▶ _THE PROBLEM_: Output, please, exactly those lines of the listing that come before the line with "S.view_settings.exposure = 0", along with that line itself.

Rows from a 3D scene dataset
• • • • •

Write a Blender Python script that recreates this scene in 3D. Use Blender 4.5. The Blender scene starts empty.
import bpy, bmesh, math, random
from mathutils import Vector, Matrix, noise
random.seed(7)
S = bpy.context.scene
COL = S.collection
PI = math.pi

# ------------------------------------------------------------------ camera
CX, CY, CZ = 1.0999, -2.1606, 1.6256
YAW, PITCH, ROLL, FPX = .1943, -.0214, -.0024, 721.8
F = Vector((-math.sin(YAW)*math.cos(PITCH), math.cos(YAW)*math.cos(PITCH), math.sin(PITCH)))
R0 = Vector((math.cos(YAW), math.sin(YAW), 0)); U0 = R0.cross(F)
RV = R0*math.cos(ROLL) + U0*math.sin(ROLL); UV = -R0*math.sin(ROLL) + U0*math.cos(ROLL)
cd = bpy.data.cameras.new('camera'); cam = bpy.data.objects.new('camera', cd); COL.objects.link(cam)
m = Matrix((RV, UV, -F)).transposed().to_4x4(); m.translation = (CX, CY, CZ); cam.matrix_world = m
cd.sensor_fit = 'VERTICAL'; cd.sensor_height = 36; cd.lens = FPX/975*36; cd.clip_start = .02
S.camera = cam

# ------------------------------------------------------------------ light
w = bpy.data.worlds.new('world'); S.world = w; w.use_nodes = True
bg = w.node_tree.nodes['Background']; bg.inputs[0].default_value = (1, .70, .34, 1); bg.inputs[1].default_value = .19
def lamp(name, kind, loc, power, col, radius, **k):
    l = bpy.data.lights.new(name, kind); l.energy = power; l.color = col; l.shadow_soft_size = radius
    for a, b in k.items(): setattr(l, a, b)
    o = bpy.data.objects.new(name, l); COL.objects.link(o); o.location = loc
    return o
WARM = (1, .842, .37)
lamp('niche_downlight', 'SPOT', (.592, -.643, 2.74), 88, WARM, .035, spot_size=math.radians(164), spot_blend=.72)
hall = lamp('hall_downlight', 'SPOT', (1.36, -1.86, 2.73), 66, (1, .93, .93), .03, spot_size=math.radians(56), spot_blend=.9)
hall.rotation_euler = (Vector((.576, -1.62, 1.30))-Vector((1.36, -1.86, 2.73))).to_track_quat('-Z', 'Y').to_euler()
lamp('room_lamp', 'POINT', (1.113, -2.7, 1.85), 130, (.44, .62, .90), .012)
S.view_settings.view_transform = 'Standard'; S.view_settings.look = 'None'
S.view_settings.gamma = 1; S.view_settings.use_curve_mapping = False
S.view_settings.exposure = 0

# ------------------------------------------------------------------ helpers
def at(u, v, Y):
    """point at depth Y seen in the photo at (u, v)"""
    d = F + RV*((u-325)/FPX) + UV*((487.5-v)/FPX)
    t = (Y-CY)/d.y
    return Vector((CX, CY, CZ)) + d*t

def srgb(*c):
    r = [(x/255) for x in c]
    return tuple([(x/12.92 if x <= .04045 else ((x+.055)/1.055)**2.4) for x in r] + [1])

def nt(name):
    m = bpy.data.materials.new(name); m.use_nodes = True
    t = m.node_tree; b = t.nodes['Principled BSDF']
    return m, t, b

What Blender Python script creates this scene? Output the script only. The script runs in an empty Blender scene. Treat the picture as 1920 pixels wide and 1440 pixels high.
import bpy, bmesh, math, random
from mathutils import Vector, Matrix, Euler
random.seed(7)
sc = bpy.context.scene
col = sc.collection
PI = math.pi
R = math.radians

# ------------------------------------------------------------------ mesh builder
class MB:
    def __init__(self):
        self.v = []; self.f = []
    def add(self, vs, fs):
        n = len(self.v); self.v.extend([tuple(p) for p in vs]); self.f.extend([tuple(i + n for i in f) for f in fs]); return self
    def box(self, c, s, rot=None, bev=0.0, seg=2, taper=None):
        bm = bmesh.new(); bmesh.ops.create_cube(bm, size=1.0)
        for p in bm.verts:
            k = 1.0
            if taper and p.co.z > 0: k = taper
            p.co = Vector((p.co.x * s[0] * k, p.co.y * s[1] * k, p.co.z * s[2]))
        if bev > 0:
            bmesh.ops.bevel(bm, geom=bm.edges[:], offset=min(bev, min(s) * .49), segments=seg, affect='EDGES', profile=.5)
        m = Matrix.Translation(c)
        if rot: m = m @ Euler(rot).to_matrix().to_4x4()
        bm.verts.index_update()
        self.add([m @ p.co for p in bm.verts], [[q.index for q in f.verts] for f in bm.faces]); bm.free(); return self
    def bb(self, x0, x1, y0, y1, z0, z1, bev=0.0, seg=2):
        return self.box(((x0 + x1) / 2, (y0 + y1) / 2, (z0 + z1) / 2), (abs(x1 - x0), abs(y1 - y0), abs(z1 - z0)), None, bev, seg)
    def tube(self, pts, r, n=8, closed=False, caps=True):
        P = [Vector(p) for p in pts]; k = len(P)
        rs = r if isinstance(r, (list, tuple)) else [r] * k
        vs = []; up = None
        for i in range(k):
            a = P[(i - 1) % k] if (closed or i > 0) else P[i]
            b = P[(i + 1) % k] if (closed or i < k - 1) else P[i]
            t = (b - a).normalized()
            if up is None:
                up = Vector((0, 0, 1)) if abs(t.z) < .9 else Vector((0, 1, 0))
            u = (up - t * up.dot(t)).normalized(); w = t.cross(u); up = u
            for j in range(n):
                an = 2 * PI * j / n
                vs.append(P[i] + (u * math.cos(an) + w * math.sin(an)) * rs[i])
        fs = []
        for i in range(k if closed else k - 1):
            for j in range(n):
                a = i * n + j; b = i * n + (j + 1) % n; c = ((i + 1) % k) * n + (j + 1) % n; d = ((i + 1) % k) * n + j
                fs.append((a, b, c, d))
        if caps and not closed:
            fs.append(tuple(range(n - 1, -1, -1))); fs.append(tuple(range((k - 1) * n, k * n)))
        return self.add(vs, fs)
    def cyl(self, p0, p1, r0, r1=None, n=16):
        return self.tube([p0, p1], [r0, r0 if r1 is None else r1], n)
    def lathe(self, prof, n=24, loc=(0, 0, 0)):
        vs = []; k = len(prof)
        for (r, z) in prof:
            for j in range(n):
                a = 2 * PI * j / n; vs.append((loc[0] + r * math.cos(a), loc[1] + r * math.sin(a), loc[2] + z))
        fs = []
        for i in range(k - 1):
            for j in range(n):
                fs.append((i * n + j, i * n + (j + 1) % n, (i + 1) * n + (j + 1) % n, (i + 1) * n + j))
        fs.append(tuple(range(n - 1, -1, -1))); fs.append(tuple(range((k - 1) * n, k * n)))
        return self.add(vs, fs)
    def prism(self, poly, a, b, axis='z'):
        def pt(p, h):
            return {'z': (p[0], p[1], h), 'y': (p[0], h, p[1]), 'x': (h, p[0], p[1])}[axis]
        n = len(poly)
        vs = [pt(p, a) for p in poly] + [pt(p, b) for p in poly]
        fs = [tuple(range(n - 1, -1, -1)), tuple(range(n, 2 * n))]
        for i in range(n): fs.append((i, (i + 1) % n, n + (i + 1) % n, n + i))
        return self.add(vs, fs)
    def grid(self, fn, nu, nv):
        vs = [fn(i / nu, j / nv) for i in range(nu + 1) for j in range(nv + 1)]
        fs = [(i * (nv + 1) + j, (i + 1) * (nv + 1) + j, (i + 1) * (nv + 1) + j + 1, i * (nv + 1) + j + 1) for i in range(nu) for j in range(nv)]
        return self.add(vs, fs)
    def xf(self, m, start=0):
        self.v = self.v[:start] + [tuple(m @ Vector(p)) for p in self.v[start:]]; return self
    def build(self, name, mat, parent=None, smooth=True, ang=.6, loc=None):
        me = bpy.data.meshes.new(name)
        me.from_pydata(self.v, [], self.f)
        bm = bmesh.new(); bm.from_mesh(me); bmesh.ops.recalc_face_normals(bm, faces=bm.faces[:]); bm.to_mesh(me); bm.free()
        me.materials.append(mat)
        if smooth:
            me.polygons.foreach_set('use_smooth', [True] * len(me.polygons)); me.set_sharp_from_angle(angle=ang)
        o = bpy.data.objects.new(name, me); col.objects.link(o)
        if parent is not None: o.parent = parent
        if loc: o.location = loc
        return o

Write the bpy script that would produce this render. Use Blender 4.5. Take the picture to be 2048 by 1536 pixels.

• • • • •

▶ _FULL RESPONSE_:
Write a Blender Python script that recreates this scene in 3D. Use Blender 4.5. The Blender scene starts empty.
import bpy, bmesh, math, random
from mathutils import Vector, Matrix, noise
random.seed(7)
S = bpy.context.scene
COL = S.collection
PI = math.pi

# ------------------------------------------------------------------ camera
CX, CY, CZ = 1.0999, -2.1606, 1.6256
YAW, PITCH, ROLL, FPX = .1943, -.0214, -.0024, 721.8
F = Vector((-math.sin(YAW)*math.cos(PITCH), math.cos(YAW)*math.cos(PITCH), math.sin(PITCH)))
R0 = Vector((math.cos(YAW), math.sin(YAW), 0)); U0 = R0.cross(F)
RV = R0*math.cos(ROLL) + U0*math.sin(ROLL); UV = -R0*math.sin(ROLL) + U0*math.cos(ROLL)
cd = bpy.data.cameras.new('camera'); cam = bpy.data.objects.new('camera', cd); COL.objects.link(cam)
m = Matrix((RV, UV, -F)).transposed().to_4x4(); m.translation = (CX, CY, CZ); cam.matrix_world = m
cd.sensor_fit = 'VERTICAL'; cd.sensor_height = 36; cd.lens = FPX/975*36; cd.clip_start = .02
S.camera = cam

# ------------------------------------------------------------------ light
w = bpy.data.worlds.new('world'); S.world = w; w.use_nodes = True
bg = w.node_tree.nodes['Background']; bg.inputs[0].default_value = (1, .70, .34, 1); bg.inputs[1].default_value = .19
def lamp(name, kind, loc, power, col, radius, **k):
    l = bpy.data.lights.new(name, kind); l.energy = power; l.color = col; l.shadow_soft_size = radius
    for a, b in k.items(): setattr(l, a, b)
    o = bpy.data.objects.new(name, l); COL.objects.link(o); o.location = loc
    return o
WARM = (1, .842, .37)
lamp('niche_downlight', 'SPOT', (.592, -.643, 2.74), 88, WARM, .035, spot_size=math.radians(164), spot_blend=.72)
hall = lamp('hall_downlight', 'SPOT', (1.36, -1.86, 2.73), 66, (1, .93, .93), .03, spot_size=math.radians(56), spot_blend=.9)
hall.rotation_euler = (Vector((.576, -1.62, 1.30))-Vector((1.36, -1.86, 2.73))).to_track_quat('-Z', 'Y').to_euler()
lamp('room_lamp', 'POINT', (1.113, -2.7, 1.85), 130, (.44, .62, .90), .012)
S.view_settings.view_transform = 'Standard'; S.view_settings.look = 'None'
S.view_settings.gamma = 1; S.view_settings.use_curve_mapping = False
S.view_settings.exposure = 0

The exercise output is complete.